50 MPH Sub-Zero Predators

“Over the course of the winter we shot just shy of 200 red foxes and six coyotes, covering much of the East River area of South Dakota in our forays.”

50 MPH Sub-Zero Predators

Photo: Екатерина Матвеева

The red fox was running all out — its bushy tail streaming behind — racing down the fence line. However, the bright yellow Piper PA-11 Cub two-seater roaring a few yards above the tops of the fence posts a hundred yards behind the fox, garnered a good portion of my attention. My thoughts were fluttering between what the fox was going to do and what my pilot was going to do, when the plane bounced almost straight up. The fox veered abruptly into the open field at 30 yards and I slammed it with a load of No. 2s. Damn! This new venture sure beat sitting at a desk in college — where I was supposed to be.  

Several days earlier, at a Saturday night party, a guy I had never met approached me and asked if I was as good a predator hunter as he had heard. He was looking for a shotgunner for some aerial fox hunting. He’d tried four guys recommended by his college sweetheart, but none of them could hit a running fox from the back seat of his plane. Not being the shy type, I readily volunteered to demonstrate my shotgunning skills, and the following morning I was firmly jammed in the back seat of the cramped Cub in sub-zero temperatures wondering what the hell was wrong with my thinking.  

At the time, South Dakota was THE pheasant capital of the world with an indescribable population and thousands and thousands of acres of unfarmed Conservation Reserve Program lands and equally large areas of lakes, ponds and sloughs — all prime pheasant habitat. Consequently, the red fox population had exploded to the point where Game & Fish had placed a $7.50 bounty on the small canines. Coyotes were prevalent west of the Missouri River, but for some quirk of nature hadn’t taken over east of the river at the time.  

The morning after our initial meeting and sealing our new partnership with a couple extra beers, I met Dennis, my new crop spraying, piloting compadre, at his plane hangar and we discussed aerial shooting and fox hunting, a relatively new venture for both of us.  

Dennis had tried to fly and shoot alone and almost crashed a couple times. We agreed I would shoot through the open door and window, leaning far enough forward for the shotgun barrel to clear the main strut and give me limited swing space.   

Shortly after leaving Brookings that first morning, before we even had time for a practice run or two, we spotted the small red blob of a distant fox. The instant we dropped the door and locked up the window I knew I wasn’t wearing enough clothes for the sub-zero breeze whistling in. Dennis dropped the plane speed to just above stall, 40 mph or so, and lined up behind the fox, keeping a bit off to the left of the escape oriented canine. I overshot my first attempt but with the second go I had figured the reverse lead and sent the fox rolling.    
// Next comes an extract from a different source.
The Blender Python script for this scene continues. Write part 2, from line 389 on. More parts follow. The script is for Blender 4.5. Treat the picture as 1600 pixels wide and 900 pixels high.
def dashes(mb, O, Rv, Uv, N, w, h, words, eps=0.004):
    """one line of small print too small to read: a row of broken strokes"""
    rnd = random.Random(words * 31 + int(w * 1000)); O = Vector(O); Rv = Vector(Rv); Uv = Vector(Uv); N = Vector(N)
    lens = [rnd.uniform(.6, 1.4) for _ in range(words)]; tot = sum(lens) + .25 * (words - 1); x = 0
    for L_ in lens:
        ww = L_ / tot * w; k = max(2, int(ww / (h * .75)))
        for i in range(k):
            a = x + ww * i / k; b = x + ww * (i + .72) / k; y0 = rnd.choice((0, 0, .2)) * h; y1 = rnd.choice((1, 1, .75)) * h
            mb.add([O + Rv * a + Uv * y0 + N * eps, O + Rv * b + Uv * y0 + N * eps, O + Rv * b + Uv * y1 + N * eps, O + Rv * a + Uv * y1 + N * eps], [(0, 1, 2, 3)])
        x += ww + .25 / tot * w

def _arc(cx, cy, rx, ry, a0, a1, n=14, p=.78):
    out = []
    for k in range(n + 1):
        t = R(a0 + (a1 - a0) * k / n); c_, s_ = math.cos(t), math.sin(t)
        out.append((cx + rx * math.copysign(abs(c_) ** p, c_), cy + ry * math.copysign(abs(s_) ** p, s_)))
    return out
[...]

After landing and loading the fox, Dennis took me on a “show me flight” to let me know what to expect! After flying at just feet above the ground with the metal skis chittering on the tops of cut corn stalks, barely clearing barbed wire fences, flying UNDER telephone and power lines, stomach churning upward and downward turns and even an upside down stint, all with the freezing wind howling into the rear seat, I ALMOST decided the classroom wasn’t such a bad idea after all! And then Dennis spotted a fox and I made a clean first shot. Our partnership of aerial fox hunting was on.  

During one of the following days we jumped a fox that had obviously experienced a previous aerial pursuit because it got into a small grove of trees and Dennis’ buzzing and roaring over at treetop level wouldn’t budge it from the woods. We landed and I moved into the trees and spooked the fox out the far end. Dennis got on him ½-mile across the open field and put the fox back on the run to the woods, and I got an “in-your-face” taste of aerial predator hunting.        

When I registered for the new quarter a few days after my first aerial gunning experience, I signed up for a bunch of classes I didn’t want. That gave me two weeks to drop and add courses with no penalties. I spent the whole two weeks aerial hunting fox and then re-registered for the courses I needed and attended classes only when absolutely necessary.  

During one day’s hunt we took 15 foxes and a coyote — nine of the foxes from a single three or four section chunk of CRP where our biggest problem was avoiding flying pheasants that were rocketing out of every disturbed weed patch in the area. 

Over the course of the winter we shot just shy of 200 red foxes and six coyotes, covering much of the East River area of South Dakota in our forays. The foxes brought a $7.50 bounty each and a whopping $2 per pelt. I often thought of this when I was paying up to $70 for a prime red fox pelt during the peak fur years. 

Since those days, legal aerial gunning for predators by non-government personnel has been an on and off proposition in most states including South Dakota, and with the increase in coyotes, the red fox population has declined drastically. Ahhh, how I wish for the good old days!